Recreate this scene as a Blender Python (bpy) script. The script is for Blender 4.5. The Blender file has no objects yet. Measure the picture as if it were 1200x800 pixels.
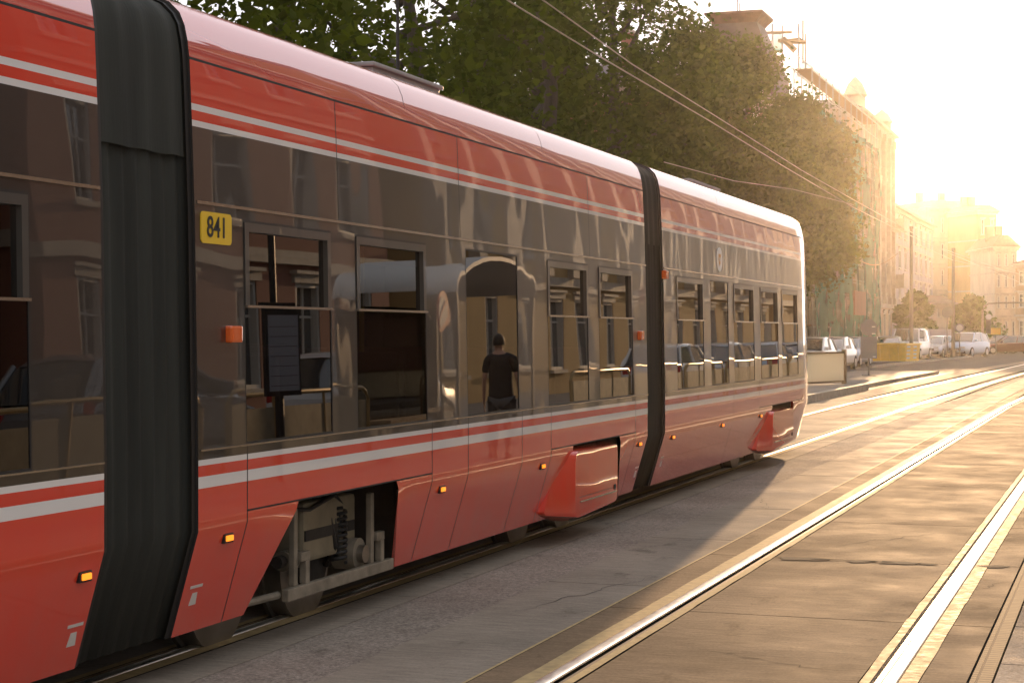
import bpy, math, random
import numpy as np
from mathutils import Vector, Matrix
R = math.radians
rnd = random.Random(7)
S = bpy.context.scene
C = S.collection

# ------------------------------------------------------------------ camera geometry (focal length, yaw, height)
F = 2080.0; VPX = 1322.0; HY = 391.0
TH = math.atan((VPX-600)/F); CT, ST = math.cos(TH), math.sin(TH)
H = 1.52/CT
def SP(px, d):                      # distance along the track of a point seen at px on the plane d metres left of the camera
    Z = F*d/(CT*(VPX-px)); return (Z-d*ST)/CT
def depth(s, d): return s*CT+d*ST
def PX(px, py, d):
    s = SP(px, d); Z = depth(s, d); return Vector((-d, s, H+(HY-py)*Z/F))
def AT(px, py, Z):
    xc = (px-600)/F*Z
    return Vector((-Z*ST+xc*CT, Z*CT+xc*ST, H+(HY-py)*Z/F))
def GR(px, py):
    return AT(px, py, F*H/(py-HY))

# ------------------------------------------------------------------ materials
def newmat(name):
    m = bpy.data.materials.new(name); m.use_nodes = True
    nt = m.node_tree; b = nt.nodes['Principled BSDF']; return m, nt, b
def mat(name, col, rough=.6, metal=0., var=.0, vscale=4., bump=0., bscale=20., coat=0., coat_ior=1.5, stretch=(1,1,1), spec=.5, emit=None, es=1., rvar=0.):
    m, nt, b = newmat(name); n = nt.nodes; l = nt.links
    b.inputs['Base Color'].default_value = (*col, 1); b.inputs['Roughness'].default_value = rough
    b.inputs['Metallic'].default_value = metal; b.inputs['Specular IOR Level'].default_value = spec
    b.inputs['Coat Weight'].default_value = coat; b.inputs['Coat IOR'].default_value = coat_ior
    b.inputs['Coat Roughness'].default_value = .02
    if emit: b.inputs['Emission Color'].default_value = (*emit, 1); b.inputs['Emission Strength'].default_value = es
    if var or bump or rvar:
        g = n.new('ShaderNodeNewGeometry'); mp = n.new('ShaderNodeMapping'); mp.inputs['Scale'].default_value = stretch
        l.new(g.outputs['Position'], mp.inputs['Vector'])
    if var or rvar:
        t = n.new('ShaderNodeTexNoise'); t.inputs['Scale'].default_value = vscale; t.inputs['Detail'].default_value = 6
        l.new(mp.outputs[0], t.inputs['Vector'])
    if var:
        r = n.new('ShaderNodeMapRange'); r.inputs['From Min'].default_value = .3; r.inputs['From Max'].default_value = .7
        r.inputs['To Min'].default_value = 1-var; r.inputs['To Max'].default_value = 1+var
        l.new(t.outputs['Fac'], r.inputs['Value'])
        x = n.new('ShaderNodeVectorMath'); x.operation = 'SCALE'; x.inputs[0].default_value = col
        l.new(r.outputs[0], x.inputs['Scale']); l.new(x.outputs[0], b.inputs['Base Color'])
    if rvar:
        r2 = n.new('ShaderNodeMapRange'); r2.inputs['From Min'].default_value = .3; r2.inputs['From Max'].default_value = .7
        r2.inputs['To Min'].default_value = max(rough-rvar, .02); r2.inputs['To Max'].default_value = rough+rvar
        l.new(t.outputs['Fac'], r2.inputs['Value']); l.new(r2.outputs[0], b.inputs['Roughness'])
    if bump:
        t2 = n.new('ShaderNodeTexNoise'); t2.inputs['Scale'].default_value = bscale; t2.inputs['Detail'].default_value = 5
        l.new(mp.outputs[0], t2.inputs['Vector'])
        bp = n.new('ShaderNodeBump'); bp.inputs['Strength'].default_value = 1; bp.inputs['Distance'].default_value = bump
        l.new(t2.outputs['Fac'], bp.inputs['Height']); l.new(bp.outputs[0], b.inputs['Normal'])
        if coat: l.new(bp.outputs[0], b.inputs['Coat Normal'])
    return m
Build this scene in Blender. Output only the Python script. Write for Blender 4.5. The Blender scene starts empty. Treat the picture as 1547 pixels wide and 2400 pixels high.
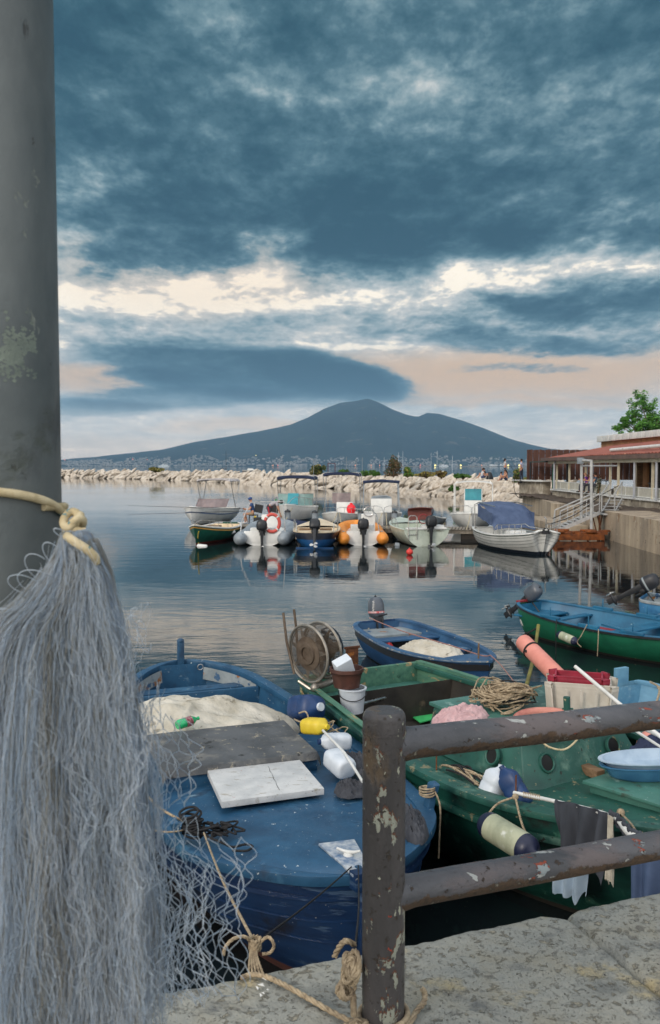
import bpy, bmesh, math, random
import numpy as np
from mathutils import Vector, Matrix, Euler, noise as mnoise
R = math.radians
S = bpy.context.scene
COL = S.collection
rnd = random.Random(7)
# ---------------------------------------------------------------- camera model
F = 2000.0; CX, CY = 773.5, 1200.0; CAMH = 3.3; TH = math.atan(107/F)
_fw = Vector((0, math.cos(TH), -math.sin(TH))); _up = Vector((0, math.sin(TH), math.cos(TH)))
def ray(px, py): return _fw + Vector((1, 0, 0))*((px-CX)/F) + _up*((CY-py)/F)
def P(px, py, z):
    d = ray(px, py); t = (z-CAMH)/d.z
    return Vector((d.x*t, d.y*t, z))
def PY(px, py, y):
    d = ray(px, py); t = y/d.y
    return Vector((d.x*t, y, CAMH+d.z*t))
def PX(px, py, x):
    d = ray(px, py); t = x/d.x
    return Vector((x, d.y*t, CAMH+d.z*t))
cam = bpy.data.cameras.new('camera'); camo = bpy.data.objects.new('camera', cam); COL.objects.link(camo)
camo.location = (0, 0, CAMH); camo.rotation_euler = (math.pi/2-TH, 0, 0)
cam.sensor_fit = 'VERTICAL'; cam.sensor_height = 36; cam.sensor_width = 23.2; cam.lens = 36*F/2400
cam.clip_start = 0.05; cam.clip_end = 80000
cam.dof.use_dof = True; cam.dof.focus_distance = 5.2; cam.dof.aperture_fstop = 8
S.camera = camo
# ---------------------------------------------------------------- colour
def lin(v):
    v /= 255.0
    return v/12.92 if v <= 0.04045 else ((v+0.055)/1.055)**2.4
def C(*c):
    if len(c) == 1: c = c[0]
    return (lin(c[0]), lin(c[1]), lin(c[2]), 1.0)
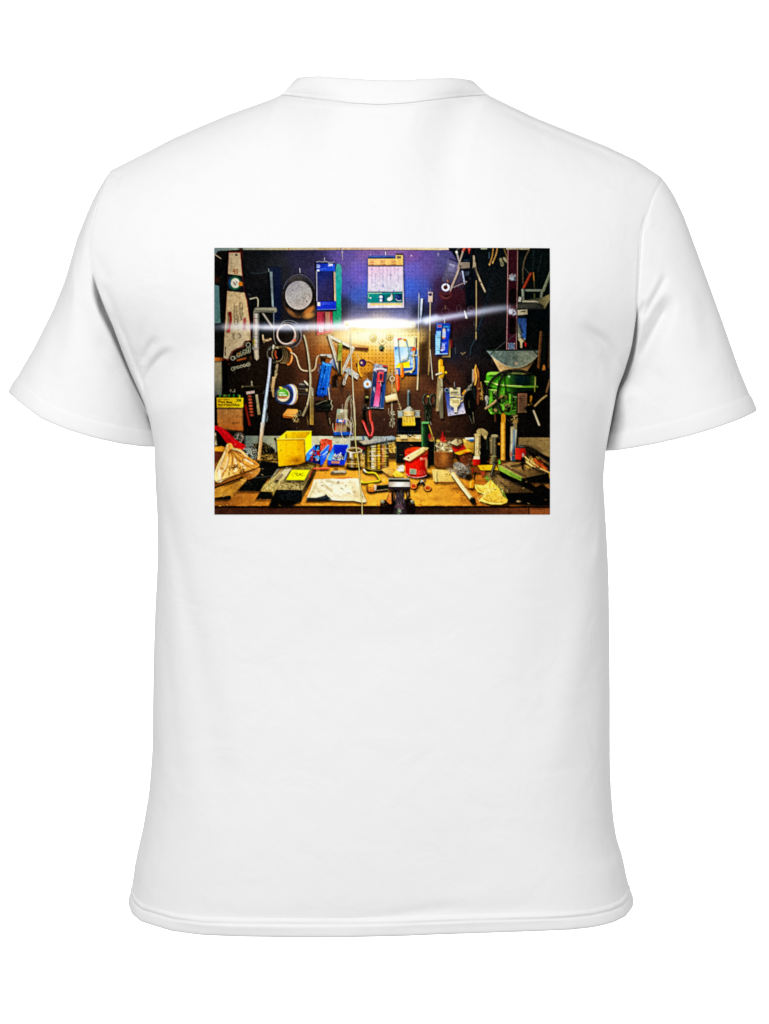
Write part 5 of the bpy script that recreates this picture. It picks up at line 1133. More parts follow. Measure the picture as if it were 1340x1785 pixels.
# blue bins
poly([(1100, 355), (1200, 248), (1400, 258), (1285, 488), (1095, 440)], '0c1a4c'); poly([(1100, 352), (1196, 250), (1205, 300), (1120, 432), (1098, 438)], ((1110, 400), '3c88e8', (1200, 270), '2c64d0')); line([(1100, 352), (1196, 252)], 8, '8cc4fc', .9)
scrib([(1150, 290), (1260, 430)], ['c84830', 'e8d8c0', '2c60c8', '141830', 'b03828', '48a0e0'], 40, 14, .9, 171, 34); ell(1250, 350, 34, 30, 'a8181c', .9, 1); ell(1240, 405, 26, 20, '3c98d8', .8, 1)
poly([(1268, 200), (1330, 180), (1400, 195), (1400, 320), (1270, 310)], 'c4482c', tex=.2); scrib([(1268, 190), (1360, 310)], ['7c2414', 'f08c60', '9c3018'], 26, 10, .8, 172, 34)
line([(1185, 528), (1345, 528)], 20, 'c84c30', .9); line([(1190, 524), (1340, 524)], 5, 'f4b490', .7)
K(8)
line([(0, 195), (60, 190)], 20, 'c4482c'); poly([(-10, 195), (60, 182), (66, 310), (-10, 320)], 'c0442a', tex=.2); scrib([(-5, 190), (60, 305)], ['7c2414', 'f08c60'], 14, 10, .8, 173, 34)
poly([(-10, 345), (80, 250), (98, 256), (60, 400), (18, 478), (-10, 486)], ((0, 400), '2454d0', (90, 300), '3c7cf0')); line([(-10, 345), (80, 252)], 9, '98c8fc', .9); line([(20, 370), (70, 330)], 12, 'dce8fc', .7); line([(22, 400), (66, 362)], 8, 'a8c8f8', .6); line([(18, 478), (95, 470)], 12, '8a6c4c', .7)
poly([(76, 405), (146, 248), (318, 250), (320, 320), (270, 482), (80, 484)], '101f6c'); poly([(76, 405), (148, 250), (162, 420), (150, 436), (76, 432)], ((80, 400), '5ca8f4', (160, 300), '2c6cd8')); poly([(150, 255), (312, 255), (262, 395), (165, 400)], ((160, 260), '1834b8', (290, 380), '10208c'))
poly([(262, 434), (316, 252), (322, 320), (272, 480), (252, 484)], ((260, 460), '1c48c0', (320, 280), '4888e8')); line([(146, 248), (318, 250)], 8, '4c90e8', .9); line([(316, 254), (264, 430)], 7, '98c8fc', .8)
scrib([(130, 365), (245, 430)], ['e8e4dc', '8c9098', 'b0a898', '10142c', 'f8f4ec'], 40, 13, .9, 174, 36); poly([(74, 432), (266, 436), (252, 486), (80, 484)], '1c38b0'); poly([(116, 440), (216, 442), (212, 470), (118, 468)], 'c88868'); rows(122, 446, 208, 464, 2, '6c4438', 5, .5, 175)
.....
Give back exactly the lines from the first line of the data through the line with "return AT(px, py, F*H/(py-HY))", pictures excluded.

Recreate this scene as a Blender Python (bpy) script. The script is for Blender 4.5. The Blender file has no objects yet. Measure the picture as if it were 1200x800 pixels.
import bpy, math, random
import numpy as np
from mathutils import Vector, Matrix
R = math.radians
rnd = random.Random(7)
S = bpy.context.scene
C = S.collection

# ------------------------------------------------------------------ camera geometry (focal length, yaw, height)
F = 2080.0; VPX = 1322.0; HY = 391.0
TH = math.atan((VPX-600)/F); CT, ST = math.cos(TH), math.sin(TH)
H = 1.52/CT
def SP(px, d):                      # distance along the track of a point seen at px on the plane d metres left of the camera
    Z = F*d/(CT*(VPX-px)); return (Z-d*ST)/CT
def depth(s, d): return s*CT+d*ST
def PX(px, py, d):
    s = SP(px, d); Z = depth(s, d); return Vector((-d, s, H+(HY-py)*Z/F))
def AT(px, py, Z):
    xc = (px-600)/F*Z
    return Vector((-Z*ST+xc*CT, Z*CT+xc*ST, H+(HY-py)*Z/F))
def GR(px, py):
    return AT(px, py, F*H/(py-HY))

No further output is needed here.